La chanteuse sud-africaine Tyla, symbole des questionnements sur l’héritage culturel
En 2023, j’ai remarqué qu’une jeune femme, difficile à définir ethniquement, apparaissait fréquemment dans mes suggestions d’écoute sur les plateformes musicales. J’ai découvert qu’elle s’appelait Tyla et qu’elle venait de ma ville natale, Johannesburg, en Afrique du Sud. La même année, elle devenait l’une des exportations culturelles les plus prometteuses d’Afrique du Sud, grâce à un mélange de rythmes amapiano associés à la sensibilité pop d’une star internationale.
Pour moi, Tyla représente quelque chose de bien plus intéressant. Elle a transcendé l’étiquette de “pop star” et est devenue à son insu un symbole du racialisme, pressée de toutes parts de définir clairement son identité ethnique et son rapport à sa couleur de peau. Son succès fulgurant l’a en effet amenée à se rapprocher d’un public noir américain assez large, sans oublier ses fans sud-africains qui nourrissent les divisions en essayant de la protéger. Ce faisant, elle offre une réflexion captivante sur la diaspora, le concept de race et l’héritage culturel.
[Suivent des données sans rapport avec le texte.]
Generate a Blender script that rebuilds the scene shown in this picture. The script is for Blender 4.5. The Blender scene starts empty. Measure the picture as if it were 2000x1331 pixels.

Une culture métisse à part entière
En tant que Sud-Africaine noire, je considère le métissage comme un élément normal et banal de notre tissu social. J’ai grandi en comprenant, comme la plupart des Sud-Africains, que le métissage, par son double héritage, était une identité et un vécu qui faisaient partie intégrante de notre culture. Mais pour ceux qui ne le savent pas, le terme “métis” [coloured en anglais sud-africain] était une classification raciale utilisée pendant l’apartheid en Afrique du Sud.
Cette catégorie – imposée pour séparer les personnes d’origine mixte des populations noires et blanches – est entrée dans le droit sud-africain en 1950 avec la loi sur l’enregistrement de la population et la loi sur les zones réservées [deux des principales lois constituant le régime d’apartheid et qui limitaient notamment le lieu de résidence des populations noires]. Cependant, comme l’expliquent les auteurs Tessa Dooms et Lynsey Ebony Chutel dans Coloured. How Classification Became Culture [“Gens de couleur. Comment cette classification est devenue une culture à part entière”, inédit en français], l’identité coloured s’est affranchie de ses origines coloniales et de l’apartheid pour devenir, à l’instar de l’identité noire, une identité raciale à part entière, aussi complexe que diverse.